Âgé de 41 ans et suivi par plus d’un million d’abonnés sur TikTok, Amir DZ a été la cible « de deux agressions graves, une en 2022 et une autre dans la soirée du 29 avril 2024 », le jour de son enlèvement en banlieue sud de Paris, avant d’être relâché le lendemain, selon son avocat Eric Plouvier.
Réagissant à l’expulsion annoncée d’employés de l’ambassade de France à Alger, en guise de rétorsion, Jean-Noël Barrot a demandé lundi aux autorités algériennes de « renoncer à ces mesures d’expulsion sans lien avec la procédure judiciaire en cours ».
« Si la décision de renvoyer nos agents était maintenue, nous n’aurons d’autre choix que d’y répondre immédiatement », a-t-il averti.
Ces échanges tendus des derniers jours contrastent avec la volonté affichée tout récemment des deux pays de relancer leur relation bilatérale, qui se heurte à la difficulté de tisser des liens apaisés durablement.
Depuis des décennies, cette relation est marquée par des soubresauts diplomatiques.
Pourtant, le ministre des Affaires étrangères s’était entretenu début avril avec son homologue Ahmed Attaf et avec le président algérien Abdelmadjid Tebboune, pour faire part du souhait de la France de « tourner la page des tensions actuelles » depuis Alger.
– « Irritants » –
Quelques jours auparavant, Emmanuel Macron et Abdelmadjid Tebboune avaient dépêché leurs ministres des Affaires étrangères pour clore une crise qui aura duré huit mois jour pour jour et avait précipité les deux pays près de la rupture diplomatique.
Celle-ci avait démarré fin juillet 2024 lorsque le président français avait apporté son soutien total à un plan d’autonomie sous souveraineté marocaine pour le Sahara occidental, revendiqué depuis 50 ans par les indépendantistes du Polisario soutenus par Alger.

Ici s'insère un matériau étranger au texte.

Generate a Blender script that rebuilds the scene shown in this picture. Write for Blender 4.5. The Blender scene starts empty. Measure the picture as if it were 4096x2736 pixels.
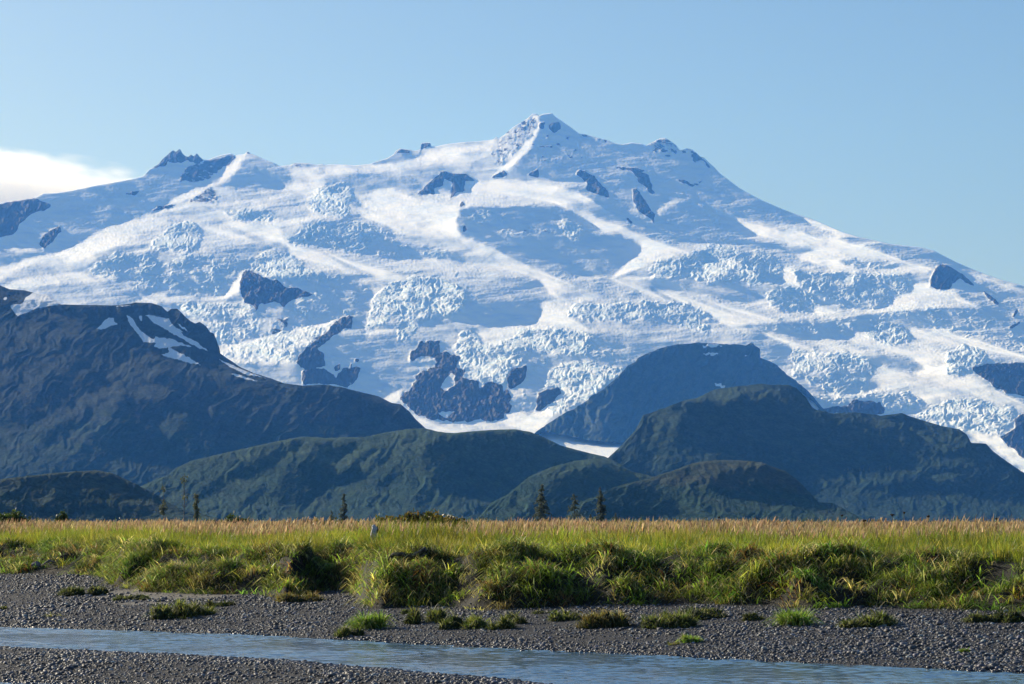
import math, random
import numpy as np
try:
    import bpy
    from mathutils import Matrix, Vector
except ImportError:
    bpy = None

# ------------------------------------------------------------------ survey
# The photograph was taken with a long lens (about 85 mm) from a gravel bar,
# eyes 1.95 m over the water.  Bearings measured in it are turned into
# directions, distances come from the slope of the ground.
FPX, CX, CY, HOR = 9711.0, 2048.0, 1368.0, 2088.0
CAM_H = 1.95
PITCH = math.atan((HOR - CY) / FPX)
SUN_AZ, SUN_EL = math.radians(50), math.radians(24)     # left of north, above horizon
SUN = np.array([-math.sin(SUN_AZ) * math.cos(SUN_EL), math.cos(SUN_AZ) * math.cos(SUN_EL), math.sin(SUN_EL)])


def bearing(px, py):
    """photo position -> (x/y, (z-cam)/y) of the direction seen there"""
    a = (np.asarray(px, float) - CX) / FPX
    b = (CY - np.asarray(py, float)) / FPX
    c, s = math.cos(PITCH), math.sin(PITCH)
    d = c - b * s
    return a / d, (s + b * c) / d


REG = {'1': (0, 500, 2348 / 1400), '2': (1300, 400, 2348 / 1500), '3': (2600, 500, 2346 / 1496),
       '4': (0, 1100, 2195 / 1400), '5': (1300, 1200, 2311 / 1400), '6': (2600, 1300, 2348 / 1496),
       'F': (0, 0, 2347 / 4096), 'S': (0, 0, 1.0)}


def T(reg, txt):
    """a traced line of the survey sheet reg, as photo positions"""
    x0, y0, s = REG[reg]
    n = np.array([float(v) for v in txt.replace(',', ' ').split()]).reshape(-1, 2)
    return np.column_stack([x0 + n[:, 0] / s, y0 + n[:, 1] / s])


# raster used for survey maps: 4 photo px per cell, with a margin all round
RS, RX0, RY0 = 4.0, -560.0, 300.0
RW, RH = int((4660 + 560) / RS), int((2160 - 300) / RS)


def blur(a, r):
    if r < 0.3:
        return a
    k = np.exp(-0.5 * (np.arange(-int(3 * r + 1), int(3 * r + 2)) / r) ** 2)
    k /= k.sum()
    p = len(k) // 2
    for ax in (0, 1):
        pad = [(0, 0), (0, 0)]
        pad[ax] = (p, p)
        b = np.pad(a, pad, mode='edge')
        out = np.zeros_like(a)
        n = a.shape[ax]
        for i, w in enumerate(k):
            out += w * (b[i:i + n] if ax == 0 else b[:, i:i + n])
        a = out
    return a


def blur_ax(a, r, ax):
    k = np.exp(-0.5 * (np.arange(-int(3 * r + 1), int(3 * r + 2)) / r) ** 2)
    k /= k.sum()
    p = len(k) // 2
    pad = [(0, 0), (0, 0)]
    pad[ax] = (p, p)
    b = np.pad(a, pad, mode='edge')
    out = np.zeros_like(a)
    n = a.shape[ax]
    for i, w in enumerate(k):
        out += w * (b[i:i + n] if ax == 0 else b[:, i:i + n])
    return out


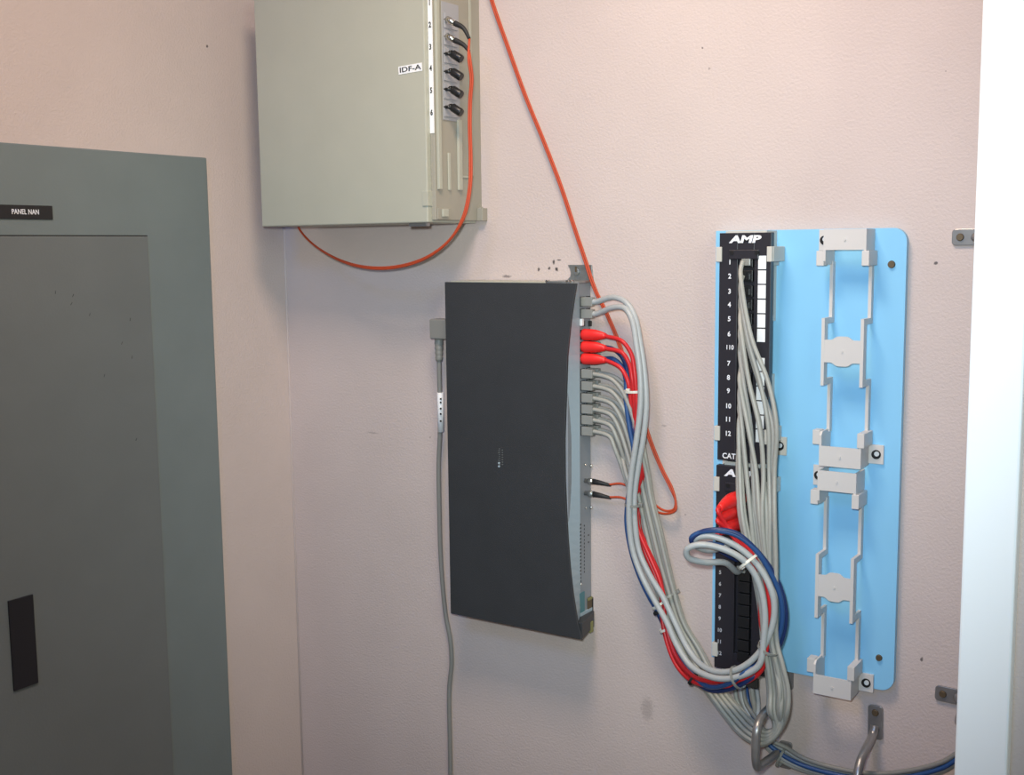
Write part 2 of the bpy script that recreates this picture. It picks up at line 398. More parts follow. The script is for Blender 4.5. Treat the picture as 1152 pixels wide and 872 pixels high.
# logo on lid: a row of thin bars over a short word, standing upright along the switch
lg = P(563, 514, sd_); lo = MB(); hs = [.4, .7, 1, .6, .5, .6, 1, .7, .4]
for i, h in enumerate(hs):
    z = lg.z+.0105-.0026*i; lo.box((lg.x-.0012-.0028*h, -sd_-.0003, z-.0004), (lg.x-.0002, -sd_, z+.0004))
for i in range(7):
    z = lg.z+.0095-.0032*i; lo.box((lg.x+.0022, -sd_-.0003, z-.0008), (lg.x+.0042, -sd_, z+.0004))
lo.build('logo', MT['galv'], sw)
lo = MB()
for dz in (-.0085, -.0128): lo.cyl((lg.x-.0022, -sd_, lg.z+dz), (lg.x-.0022, -sd_-.0006, lg.z+dz), .0015, 12)
lo.build('badge', MT['bezel'], sw)
# mounting ear against the wall + screws
z0, z1 = Zp(650, 316.5, .002), Zp(650, 298, .002)
xa, xb = P(638, 300, .002).x, P(665.5, 300, .002).x
pts = [(xa+.001, 0, z1), (xb, 0, z1), (xb+.003, 0, z0-.006), (xa-.001, 0, z0-.006), (xa-.001, 0, z0+.001), (xa+.0045, 0, z0+.006), (xa+.0055, 0, (z0+z1)/2), (xa+.004, 0, z1-.005)]
MB().prism([(x, 0, z) for x, y, z in pts], (0, -.0022, 0)).build('mounting_ear', MT['galv'], sw, .0004, label='galvanised mounting ear with slotted hole')
xm = P(649, 305, .002).x; zm = Zp(649, 305, .002)
mb = MB().cyl((xm, -.0022, zm-.001), (xm, -.0045, zm-.001), .0042, 16); mb.build('screw', MT['galv'], sw, .0006)
mb = MB().box((xm-.0012, -.0051, zm-.0010), (xm+.0012, -.0044, zm+.0058)); mb.build('slot', MT['brass'], sw)
MB().box((sL+.006, -.053, zT-.001), (P(615, 316, .05).x, -.002, zT+.0012)).build('top_flange', MT['cream'], sw, .0004)
MB().box((P(616, 316, .05).x, -.053, zT-.001), (P(645, 316, .05).x, -.002, zT+.0022)).build('top_flange', MT['galv'], sw, .0004)
for px in (614, 637, 641): q = P(px, 316, .055); MB().cyl((q.x, -.048, zT+.002), (q.x, -.0535, zT+.002), .0018, 12).build('screw', MT['chrome'], sw)
MB().box((P(648, 320, .04).x-.012, -.050, zT-.0015), (PX+.001, -.002, zT+.0018)).build('top_flange', MT['chassis'], sw, .0004)

# power cord on the left of the switch
pc = thing('power_cord', tuple(P(494, 382, .03)), 'grey power cord hanging down the wall from the left of the switch', 'power cord')
pa, pb = P(488.2, 358.5, .03), P(499.5, 381, .03)
MB().box((pa.x, -.041, pb.z), (sL+.004, -.018, pa.z)).build('plug', MT['cable_dark'], pc, .0015)
q0, q1 = P(493.8, 381, .03), P(494, 406, .03)
mb = MB(); N = 14; path = [q0.lerp(q1, i/N) for i in range(N+1)]
mb.tube(path, .005, 14, rs=[.0062-.0016*i/N+(.0006 if i%3 == 0 and i else 0) for i in range(N+1)]); mb.build('strain_relief', MT['cable_dark'], pc)
cp = spline(PP([(494, 404, .03), (494.3, 425, .028), (494.8, 445, .026), (495, 487, .022), (493.6, 520, .018), (494.2, 570, .014), (496, 630, .010), (501.2, 690, .008), (506.6, 720, .007), (508, 746, .006), (505.4, 775, .006), (506, 826, .006), (506.8, 872, .006), (507.5, 950, .006), (506, 1100, .006)]))
MB().tube(cp, .0032, 10).build('cord', MT['cable_dark'], pc)
lb = MB().tube(PP([(495.3, 441.5, .0265), (495.8, 463, .0245), (496, 485.5, .0225)]), .0045, 12)
lb.build('wrap_label', MT['label'], pc, label='white wrap-around label')
q = MB()
for i, py in enumerate((449, 453, 460, 466, 474)): p = P(495.6, py, .030); q.box((p.x-.0012, p.y-.0001, p.z-.001), (p.x+.0008, p.y+.0014, p.z+.0014))
q.build('markings', MT['ink'], pc)

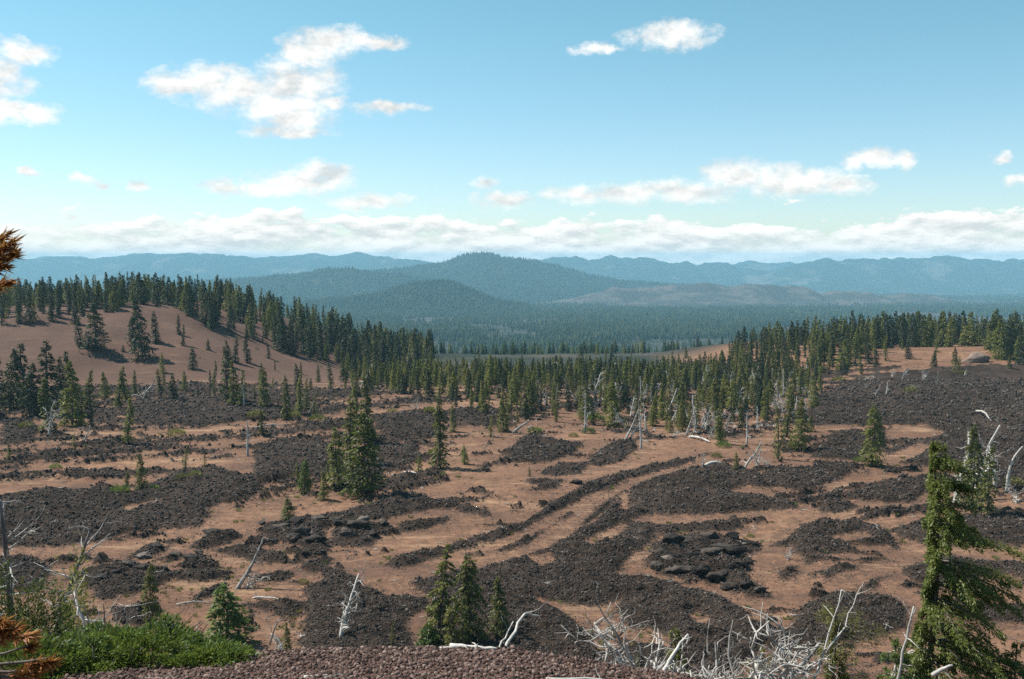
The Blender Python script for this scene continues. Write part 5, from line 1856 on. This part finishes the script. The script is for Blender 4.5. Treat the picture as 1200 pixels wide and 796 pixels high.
# ------------------------------------------------------------------ lava outcrops
def outcrop(name, label, spots, group=None, mat='lava'):
    c = at(*spots[0][:2])
    o = Vector((c.x, c.y, gz(c.x, c.y)))
    e = empty(name, o, label=label, category='rock', group=group)
    for i, (px, py, wpx, hpx) in enumerate(spots):
        p = at(px, py)
        V, F = rock_shape(600 + i * 3 + int(px), 3, 1.0, 0.9)
        s = p.y / FPX
        r = np.random.default_rng(i + int(px))
        V = V * (1 + 0.5 * (fbm(V[:, 0] * 2.2 + i, V[:, 1] * 2.2 + V[:, 2] * 1.7, 4, i)[:, None] - 0.5) * 2)
        V = V * (1 + 0.30 * (np.abs(fbm(V[:, 0] * 5.5 + V[:, 2] * 3, V[:, 1] * 5.5 - V[:, 2] * 4, 3, i + 9) - 0.5)[:, None] * 2 - 0.3))
        a = r.uniform(-0.25, 0.25)
        V = V * np.array([wpx / 2 * s, max(0.6, wpx * 0.30 * s), hpx * 0.52 * s])
        V = np.stack([V[:, 0] * math.cos(a) - V[:, 1] * math.sin(a), V[:, 0] * math.sin(a) + V[:, 1] * math.cos(a), V[:, 2]], -1)
        b = link('block' if len(spots) > 1 else 'stone', mesh_np('block', V, tris=F, mats=[M[mat]]), e)
        b.location = Vector((p.x, p.y, gz(p.x, p.y) + 0.12 * hpx * s)) - o
    return e


outcrop('lava_outcrop', 'jagged black slabs of an upheaved lava outcrop on the central flow', [
    (770, 668, 26, 13), (790, 645, 30, 14), (772, 653, 22, 10), (806, 641, 24, 12), (830, 638, 30, 12), (856, 637, 28, 10), (880, 641, 20, 8), (796, 673, 30, 13), (820, 678, 30, 15), (843, 681, 32, 17),
    (870, 668, 22, 12), (804, 659, 34, 12), (834, 656, 36, 13), (862, 656, 28, 11), (876, 660, 16, 9), (856, 691, 22, 10), (874, 692, 20, 9), (890, 697, 18, 7), (848, 647, 30, 8), (816, 650, 22, 8), (780, 660, 20, 9), (858, 672, 24, 10)], 'black lava outcrops')
outcrop('lava_outcrop', 'black jagged rock mound with blocks on the cinder left of centre', [
    (330, 622, 26, 10), (350, 616, 24, 9), (372, 613, 22, 8), (355, 633, 30, 13), (372, 640, 24, 11), (345, 637, 18, 9), (400, 620, 24, 10), (420, 626, 24, 12), (438, 630, 18, 9), (408, 634, 26, 12), (425, 616, 22, 8), (392, 614, 18, 7), (318, 624, 16, 7), (450, 620, 18, 7)], 'black lava outcrops')
outcrop('lava_outcrop', 'low black rock ridge on brown cinder at the lower left', [
    (168, 654, 22, 8), (183, 645, 24, 9), (225, 657, 22, 9), (233, 652, 14, 7), (249, 663, 14, 6), (205, 652, 16, 7), (150, 668, 20, 8), (165, 675, 20, 8), (135, 678, 20, 8), (120, 684, 18, 8), (250, 632, 26, 7), (270, 630, 16, 6)], 'black lava outcrops')
outcrop('boulder', 'single dark boulder on the pale cinder flat beside a levee', [(677, 567, 13, 9)])
outcrop('rock_knob', 'pale brown rock knob on the low hill before the dense end stand', [(1144, 424, 30, 15)], None, 'pale_rock')
outcrop('boulder', 'small dark double rock on orange cinder below green tufts', [(307, 614, 11, 6)])


# ------------------------------------------------------------------ dying fir beside the camera with orange needles
def orange_fir():
    r = np.random.default_rng(5)
    d = 3.0
    x0 = px_world(-190, 400, d)[0]
    o = Vector((x0, d, gz(x0, d)))
    e = empty('dying_conifer', o, label='dying fir with tufts of orange needles at the left edge', category='tree')
    hgt = 0.75 - o.z
    tr = wander((0, 0, -0.1), (0.02, 0, 1), hgt + 0.6, 8, 0.03, r)
    link('trunk', Bag().add(*tube(tr, 0.05 * np.linspace(1.2, 0.5, 9), 8)).mesh('trunk', [M['bark']], True), e)

    def bough(tips, start):
        wood, nee = Bag(), Bag()
        for (px, py, dd, rr, n) in tips:
            tip = np.array(in_air(px, py, dd)) - np.array(o)
            st = np.array(start)
            t = np.linspace(0, 1, 8)[:, None]
            pts = st + (tip - st) * t + np.array([0, 0, -0.06]) * np.sin(np.pi * t) + 0.008 * r.normal(size=(8, 3))
            wood.add(*tube(pts, 0.008 * np.linspace(1.3, 0.4, 8), 5))
            n = int(n * 0.33)
            s = 1 - rr * r.random(n) ** 0.8
            P = st + (tip - st) * s[:, None] + np.array([0, 0, -0.06]) * np.sin(np.pi * s)[:, None]
            ax = (tip - st) / np.linalg.norm(tip - st)
            U = ax * 0.9 + 0.42 * r.normal(size=(n, 3)) + np.array([0, 0, 0.15])
            ln = r.uniform(0.026, 0.052, n)
            V, Q = leaves(P, U, ln, ln * 0.13, r, 0.3)
            nee.add(V, Q)
        b = link('bough', wood.mesh('bough', [M['bark']], True), e)
        link('needles', nee.mesh('needles', [M['orange']]), b)

    zt = lambda py: px_world(0, py, d)[1] - o.z
    bough([(14, 285, 2.9, 0.22, 900), (18, 297, 3.0, 0.20, 800), (8, 275, 3.0, 0.2, 800), (4, 312, 2.9, 0.2, 800), (9, 330, 3.1, 0.2, 700), (-4, 300, 3.0, 0.3, 900), (-2, 338, 3.0, 0.25, 600)], (0.0, 0.0, zt(330)))
    bough([(20, 737, 2.9, 0.16, 700), (38, 744, 3.0, 0.12, 260), (5, 728, 2.9, 0.16, 500), (14, 745, 2.9, 0.16, 500)], (0.0, 0.0, zt(700)))
    bough([(62, 776, 2.9, 0.13, 650), (50, 782, 3.0, 0.12, 500), (36, 757, 3.0, 0.06, 300), (40, 790, 2.9, 0.14, 500)], (0.0, 0.0, zt(735)))


orange_fir()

L’Algérie avait immédiatement retiré son ambassadeur à Paris.
Puis, les tensions avaient été aggravées par « une série d’irritants », dont la question migratoire et l’arrestation de l’écrivain franco-algérien Boualem Sansal.
S’agissant de l’arrestation et la mise en examen d’un agent consulaire algérien, le ministère des Affaires étrangères avait dès samedi protesté auprès de l’ambassadeur français Stéphane Romatet, reprochant notamment l’absence de « notification par le canal diplomatique ».
« L’enlèvement est avéré y compris par un individu qui travaille à Créteil (en région parisienne, ndlr) au consulat général d’Algérie », a commenté dimanche le ministre français de l’Intérieur, Bruno Retailleau.
Il s’est en revanche montré prudent sur une éventuelle ingérence des autorités algériennes. « Le lien avec le pays n’est pas avéré », a-t-il dit, tout en soulignant qu’en tant que « pays souverain », « nous entendons que sur le sol français nos règles soient respectées ».
Selon l’Intérieur, ce dernier se trouve lundi à Rabat, où il doit évoquer avec son homologue marocain leur coopération mutuelle face à la criminalité organisée ainsi que la question des laissez-passer consulaires, les relations étant désormais apaisées entre les deux pays.